Pokopia is my post-gender utopia

The most recent Pokémon game takes a lax attitude toward gender and pronouns

A human-shaped Ditto holds lipstick and has messy lipstick on their face; Tangrowth says, "There must have been humans who liked this sort of thing."
Image: Ellie Black
Long before I knew that I was (or could be) nonbinary, I knew I was a Pokémon fan.
Illustration: Ellie sits on a school bus bench, playing a blue Nintendo Game Boy Advance SP. Beside them on the bench sits a backpack with the initials "EB" and an Eevee keychain on the zipper.
In elementary school, it seemed that every activity was divided by gender. This filled me with a queasy discomfort I didn’t understand. My love of Pokémon became the primary way I made friends, because for whatever reason the girls-versus-boys rules didn’t feel as pervasive in the fandom.
Illustration: A wider view of the bus shows Ellie sitting on the bus, showing their Game Boy to the kids in the row behind her. In the row behind Ellie, one kid with long hair holds up a Chikorita figurine; the other kid plays a purple Game Boy Advance while leaning over the back of Ellie's seat.
There were some gendered mechanics in the Pokémon games, and I hated them all. Gen 4 introduced sexually dimorphic traits in some species, which drove me nuts.
Illustration: Left, the male and female Hisuian Sneasel are shown. The male has a much larger pink ear than the female. Right, the male and female Luxray are shown. The male has larger tufts of hair around its face compared to the female.
You get the picture — female Pokémon were usually smaller and ‘“off-model.” Their differing features tended to have a weird cosmetology bend.

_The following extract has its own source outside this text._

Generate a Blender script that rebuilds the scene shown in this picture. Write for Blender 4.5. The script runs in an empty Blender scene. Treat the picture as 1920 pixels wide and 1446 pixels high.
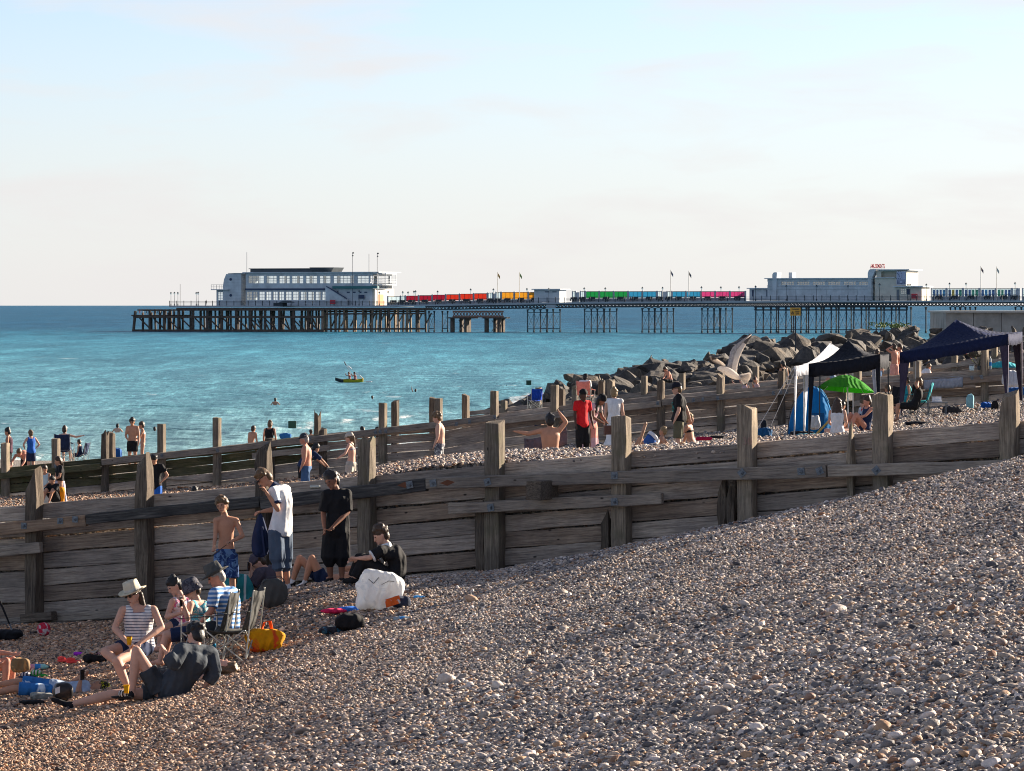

Illustration: Left, the male and female forms of Tangrowth are shown. The female has a longer pink accent on the tips of their fingers than the male. Right, Tangrowth paints their nails with a caption that reads, "I think the implication is that she's painting her nails?"
My instinct is to make a self-deprecating joke about the pedantry of the young nonbinary feminist. But was my outrage really more pedantic than putting lipstick on a punching bag and calling it a girl?